FOGO DELICADO
Acendem-se os fogos do bairro Santa Mônica. As primeiras luzes dos postes, as mil churrasqueiras fumegantes, o forno de barro das pizzarias. As lanhouses e casas de videogame revelando a expressão contrita dos meninos com joystick na mão - os olhos refletindo a fogueira de elétrons que é o monitor diante do qual estão sentados.
Passear pelo bairro Santa Mônica, quando cai a noite, é transitar por entre incêndios. Isso pra não falar nos incêndios vespertinos. Porque a nudez, aqui, é praticada com requinte. Nem na África deve haver tantas meninas bonitas. É que o pessoal do bairro se veste com toda a sofisticação do mundo: o pessoal sabe se vestir justamente porque sabe se despir. Dou notícia também que os meninos são bonitos. Arrastam o chinelo no chão com malemolência, uma ou outra medalha de rapper sobre o peito. E toda gentileza e cortesia no trato.
Assim é o bairro Santa Mônica: um ambiente de vivências estéticas. Um bairro em erupção. Uberlândia inteira é assim? Certamente. Uberlândia revela belezas de que até (e principalmente) os uberlandeses duvidam.
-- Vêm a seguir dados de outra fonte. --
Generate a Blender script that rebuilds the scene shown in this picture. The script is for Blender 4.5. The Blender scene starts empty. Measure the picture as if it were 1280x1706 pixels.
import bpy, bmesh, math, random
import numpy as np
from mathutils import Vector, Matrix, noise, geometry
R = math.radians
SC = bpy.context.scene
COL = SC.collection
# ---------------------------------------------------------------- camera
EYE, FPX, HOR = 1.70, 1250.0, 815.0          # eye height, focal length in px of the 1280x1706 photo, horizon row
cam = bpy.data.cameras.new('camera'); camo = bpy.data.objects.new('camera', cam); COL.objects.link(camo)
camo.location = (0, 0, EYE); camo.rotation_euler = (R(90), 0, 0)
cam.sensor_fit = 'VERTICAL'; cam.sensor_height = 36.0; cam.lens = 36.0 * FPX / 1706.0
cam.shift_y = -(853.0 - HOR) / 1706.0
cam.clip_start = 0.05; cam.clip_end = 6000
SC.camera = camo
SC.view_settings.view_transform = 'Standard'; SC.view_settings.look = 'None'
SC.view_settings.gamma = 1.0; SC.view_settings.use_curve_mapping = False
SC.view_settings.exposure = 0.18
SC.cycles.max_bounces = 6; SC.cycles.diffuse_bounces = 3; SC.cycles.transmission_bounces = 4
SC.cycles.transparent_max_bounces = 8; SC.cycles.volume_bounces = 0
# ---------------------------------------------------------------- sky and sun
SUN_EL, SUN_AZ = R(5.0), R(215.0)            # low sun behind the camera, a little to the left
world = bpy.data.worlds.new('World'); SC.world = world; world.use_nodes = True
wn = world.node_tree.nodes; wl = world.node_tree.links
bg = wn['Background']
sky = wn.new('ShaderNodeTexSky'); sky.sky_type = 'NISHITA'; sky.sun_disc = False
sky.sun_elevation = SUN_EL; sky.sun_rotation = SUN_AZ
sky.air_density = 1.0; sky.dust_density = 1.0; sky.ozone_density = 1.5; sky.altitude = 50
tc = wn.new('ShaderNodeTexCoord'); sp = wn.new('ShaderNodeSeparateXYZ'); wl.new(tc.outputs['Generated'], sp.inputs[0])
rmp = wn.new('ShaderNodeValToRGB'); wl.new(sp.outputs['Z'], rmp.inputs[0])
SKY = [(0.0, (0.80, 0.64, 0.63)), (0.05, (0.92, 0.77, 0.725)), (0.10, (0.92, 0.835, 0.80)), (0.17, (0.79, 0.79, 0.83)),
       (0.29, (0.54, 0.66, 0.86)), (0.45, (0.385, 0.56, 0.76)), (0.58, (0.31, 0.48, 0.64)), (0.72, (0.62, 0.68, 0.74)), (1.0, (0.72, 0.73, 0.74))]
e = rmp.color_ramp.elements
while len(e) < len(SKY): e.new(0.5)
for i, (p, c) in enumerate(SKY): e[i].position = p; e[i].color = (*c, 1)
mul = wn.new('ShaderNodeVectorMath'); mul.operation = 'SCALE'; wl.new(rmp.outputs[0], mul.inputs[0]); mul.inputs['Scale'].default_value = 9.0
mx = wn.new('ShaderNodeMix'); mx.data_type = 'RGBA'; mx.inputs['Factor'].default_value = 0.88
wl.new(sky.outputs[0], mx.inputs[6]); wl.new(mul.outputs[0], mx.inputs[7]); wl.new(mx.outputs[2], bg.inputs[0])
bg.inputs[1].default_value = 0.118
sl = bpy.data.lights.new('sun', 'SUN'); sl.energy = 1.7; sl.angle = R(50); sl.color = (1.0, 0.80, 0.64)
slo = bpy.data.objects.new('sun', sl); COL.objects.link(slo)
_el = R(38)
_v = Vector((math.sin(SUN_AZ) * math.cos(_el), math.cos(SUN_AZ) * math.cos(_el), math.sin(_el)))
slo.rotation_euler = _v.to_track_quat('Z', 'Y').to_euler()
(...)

E foi numa dessas madrugadas em que passeava pelo bairro que me vi de repente adentrado no Bar do Seu Eurípedes – o Soripim, ali da Belarmino, antiga 4. Meu velho amigo, o professor Joel, com cabelo de pianista louco, dedilhava seu violão de 7 cordas, na companhia de um grupo de músicos inacreditáveis. Abri uma exceção ao meu regime de abstenção de álcool, pedi uma cerveja, estacionei ao lado do balcão, para ouvir o repertório do Joel e sua turma. Lados B de Noel Rosa, Nelson Cavaquinho. O melhor da nossa cultura brasileira sendo festejado ali, despretensiosamente, no bar do Soripim, no Santa Mônica.
Até que um evento colocou mais lenha na fogueira. Duas musas - já senhoras - triunfalmente, postam-se na porta do estabelecimento. Com toda elegância, pedem licença. O grupo de músicos festeja a chegada. Já a próxima canção conta com o solo vocal de uma das damas. Fascinação: “Os sonhos mais lindos/ Sonhei”. A parceira, como que embalada pelo espírito da música, baila de um lado para o outro do salão. De repente, solta a voz. A casa cai. Não pode haver canto mais bonito. Há regozijo na expressão dos outros cantores. Olho para um, olho para outro, percebo a grandeza do momento. Muita festa entre os olhares.
A porta do bar está semiaberta. É possível ver o frio lá fora, pelo timbre envernizado do incêndio das luzes de mercúrio. O Santa Mônica é um bairro que se consome num fogo delicado.